WHAT IS REQUIRED: Give every line again exactly as it appears, please, but not the pictures.

● ● ●

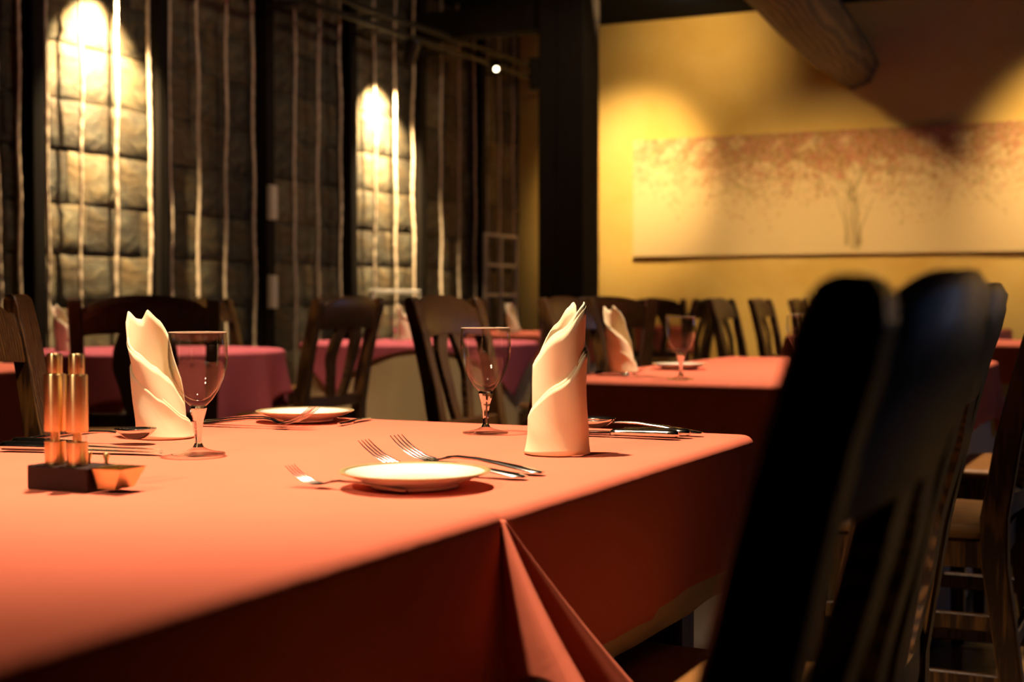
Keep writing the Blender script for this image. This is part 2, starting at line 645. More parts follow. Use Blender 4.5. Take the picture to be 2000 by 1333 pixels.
# heavy column of two timbers, cross beam, speaker
e = empty('timber_column', (-4.333, 10.01, 0))
tag(e, 'massive black timber column of two joined beams before the yellow wall', 'column')
link('timber', box_mesh('timber', -0.186, -0.041, -0.155, 0.155, 0, Z_CEIL, 0.006), M['timber'], e)
link('timber', box_mesh('timber', -0.035, 0.186, -0.16, 0.16, 0, Z_CEIL, 0.006), M['timber'], e)
o = link('cross_beam', box_mesh('cross_beam', -0.575, 0.565, -0.09, 0.09, 0, 0.215, 0.006), M['timber'], None, (-5.085, 9.97, 2.99))
tag(o, 'black timber cross beam running from the column to the stone wall', 'beam')
e = empty('wall_speaker', (-4.562, 9.92, 2.66))
tag(e, 'small black loudspeaker fixed to the left side of the column', 'speaker')
link('case', box_mesh('case', -0.038, 0.038, -0.06, 0.06, -0.12, 0.12, 0.008, 2), M['black'], e)
link('grille', box_mesh('grille', -0.032, 0.032, -0.066, -0.058, -0.11, 0.11, 0.004), M['timber'], e)
link('bracket', box_mesh('bracket', 0.03, 0.045, -0.02, 0.02, -0.03, 0.03, 0.002), M['black'], e)

# lamp rails and spot lamps in front of the stone wall
for zz, xx, ll in ((2.895, -5.30, 'lower black lamp rail running along the stone wall'), (2.995, -5.30, 'upper black lamp rail running along the stone wall')):
    e = empty('lamp_rail', (xx, 8.0, zz))
    tag(e, ll, 'rail', 'lamp rails along the stone wall')
    link('bar', box_mesh('bar', -0.016, 0.016, -3.6, 3.97, -0.018, 0.018, 0.004), M['black'], e)
    for yy in post_y:
        link('bracket', box_mesh('bracket', -0.278, -0.012, yy - 8.012, yy - 7.988, -0.012, 0.012, 0.002), M['black'], e)


def lamp(loc, target, label, lit=False, stem=0.10, size=1.0, name='spot_lamp', group='spot lamps'):
    """can lamp: canopy, stem, housing with a glowing lens, aimed at the target; loc is the mouth"""
    loc = Vector(loc)
    d = (Vector(target) - loc).normalized()
    q = (-d).to_track_quat('Z', 'Y')
    e = empty(name, loc)
    tag(e, label, 'spot lamp', group)
    h = 0.17 * size; r = 0.042 * size
    hm = lathe('housing', [(0, h), (r * 0.8, h), (r, h * 0.92), (r, 0.006), (r * 0.93, 0.006), (r * 0.93, 0.03), (0, 0.035)], 20)
    ho = link('housing', hm, M['black'], e)
    ho.rotation_mode = 'QUATERNION'; ho.rotation_quaternion = q
    le = link('lens', lathe('lens', [(0, 0.028), (r * 0.9, 0.026), (r * 0.9, 0.022), (0, 0.020)], 20), M['lens'], ho)
    top = -d * (h * 0.6)
    link('stem', tube('stem', [top, (top.x, top.y, top.z + stem)], 0.009, 8), M['black'], e)
    link('canopy', lathe('canopy', [(0, 0.03), (0.03, 0.03), (0.035, 0.0), (0, 0.0)], 16), M['black'], e, (top.x, top.y, top.z + stem - 0.012))
    return e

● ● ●

FULL ANSWER:
Keep writing the Blender script for this image. This is part 2, starting at line 645. More parts follow. Use Blender 4.5. Take the picture to be 2000 by 1333 pixels.
# heavy column of two timbers, cross beam, speaker
e = empty('timber_column', (-4.333, 10.01, 0))
tag(e, 'massive black timber column of two joined beams before the yellow wall', 'column')
link('timber', box_mesh('timber', -0.186, -0.041, -0.155, 0.155, 0, Z_CEIL, 0.006), M['timber'], e)
link('timber', box_mesh('timber', -0.035, 0.186, -0.16, 0.16, 0, Z_CEIL, 0.006), M['timber'], e)
o = link('cross_beam', box_mesh('cross_beam', -0.575, 0.565, -0.09, 0.09, 0, 0.215, 0.006), M['timber'], None, (-5.085, 9.97, 2.99))
tag(o, 'black timber cross beam running from the column to the stone wall', 'beam')
e = empty('wall_speaker', (-4.562, 9.92, 2.66))
tag(e, 'small black loudspeaker fixed to the left side of the column', 'speaker')
link('case', box_mesh('case', -0.038, 0.038, -0.06, 0.06, -0.12, 0.12, 0.008, 2), M['black'], e)
link('grille', box_mesh('grille', -0.032, 0.032, -0.066, -0.058, -0.11, 0.11, 0.004), M['timber'], e)
link('bracket', box_mesh('bracket', 0.03, 0.045, -0.02, 0.02, -0.03, 0.03, 0.002), M['black'], e)

# lamp rails and spot lamps in front of the stone wall
for zz, xx, ll in ((2.895, -5.30, 'lower black lamp rail running along the stone wall'), (2.995, -5.30, 'upper black lamp rail running along the stone wall')):
    e = empty('lamp_rail', (xx, 8.0, zz))
    tag(e, ll, 'rail', 'lamp rails along the stone wall')
    link('bar', box_mesh('bar', -0.016, 0.016, -3.6, 3.97, -0.018, 0.018, 0.004), M['black'], e)
    for yy in post_y:
        link('bracket', box_mesh('bracket', -0.278, -0.012, yy - 8.012, yy - 7.988, -0.012, 0.012, 0.002), M['black'], e)


def lamp(loc, target, label, lit=False, stem=0.10, size=1.0, name='spot_lamp', group='spot lamps'):
    """can lamp: canopy, stem, housing with a glowing lens, aimed at the target; loc is the mouth"""
    loc = Vector(loc)
    d = (Vector(target) - loc).normalized()
    q = (-d).to_track_quat('Z', 'Y')
    e = empty(name, loc)
    tag(e, label, 'spot lamp', group)
    h = 0.17 * size; r = 0.042 * size
    hm = lathe('housing', [(0, h), (r * 0.8, h), (r, h * 0.92), (r, 0.006), (r * 0.93, 0.006), (r * 0.93, 0.03), (0, 0.035)], 20)
    ho = link('housing', hm, M['black'], e)
    ho.rotation_mode = 'QUATERNION'; ho.rotation_quaternion = q
    le = link('lens', lathe('lens', [(0, 0.028), (r * 0.9, 0.026), (r * 0.9, 0.022), (0, 0.020)], 20), M['lens'], ho)
    top = -d * (h * 0.6)
    link('stem', tube('stem', [top, (top.x, top.y, top.z + stem)], 0.009, 8), M['black'], e)
    link('canopy', lathe('canopy', [(0, 0.03), (0.03, 0.03), (0.035, 0.0), (0, 0.0)], 16), M['black'], e, (top.x, top.y, top.z + stem - 0.012))
    return e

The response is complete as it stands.